Suppose we evaluate $\mathbf{W}$ and $\mathbf{q}$ at $\beta = \beta^{(t)}$ and define $\mathbf{z}^{(t)} = (\mathbf{W}^{(t)})^{-1} \mathbf{q}^{(t)}$. We can then rewrite the scoring updates as:
\[\begin{aligned} \beta^{(t+1)} &= \beta^{(t)} + \mathcal{J}^{-1}(\beta^{(t)}) U_\beta(\beta^{(t)}) \\ &= \beta^{(t)} + \left. \left[ -\frac{\partial \ell(\mathbf{y}; \theta, \tau)}{\partial \beta \partial \beta^\top}\right]^{-1} \right\rvert_{\beta = \beta^{(t)}} \left.\frac{\partial \ell(\mathbf{y}; \theta, \tau)}{\partial \beta} \right\rvert_{\beta = \beta^{(t)}} \\ &= \beta^{(t)} - \left(\mathbf{X}^\top \mathbf{W}^{(t)} \mathbf{X}\right)^{-1} \mathbf{X}^\top \mathbf{W}^{(t)}\mathbf{z}^{(t)} \end{aligned}\]Notice that the update involves a term that is exactly the weighted least squares solution for regressing $\mathbf{z}^{(t)}$ on $\mathbf{X}$. Hence, this process is called iteratively reweighted least squares.

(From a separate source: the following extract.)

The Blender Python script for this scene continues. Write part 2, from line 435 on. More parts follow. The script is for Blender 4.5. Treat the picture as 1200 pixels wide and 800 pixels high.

Due to the iterative nature of the estimation procedure, it is not so clear how to quantify our uncertainty in our estimates. Since there is no closed form solution to the MLEs, there is also no closed form for the variance of the MLEs.

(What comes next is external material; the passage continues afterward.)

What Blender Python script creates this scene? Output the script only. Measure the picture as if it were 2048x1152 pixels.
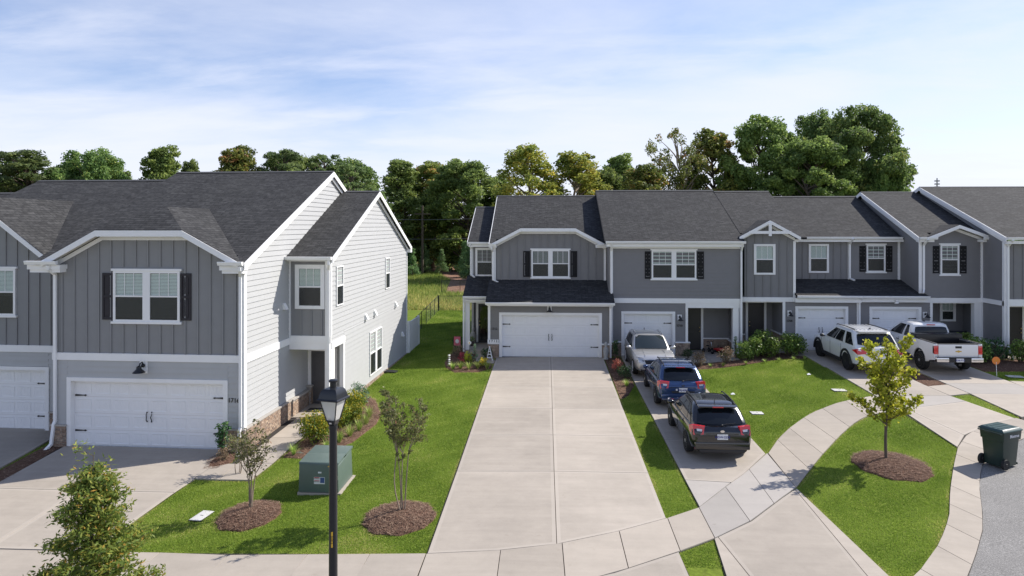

One can, instead, derive the asymptotic variance of the estimator using likelihood theory. As a maximum likelihood estimator, it should be asymptotically normal with mean $\beta$ and covariance matrix $-\left[ \mathbb{E}\left[ \frac{\partial^2 \ell(\mathbf{y}; \theta, \tau)}{\partial \beta \beta^\top} \right] \right]^{-1}$ if the model is correct.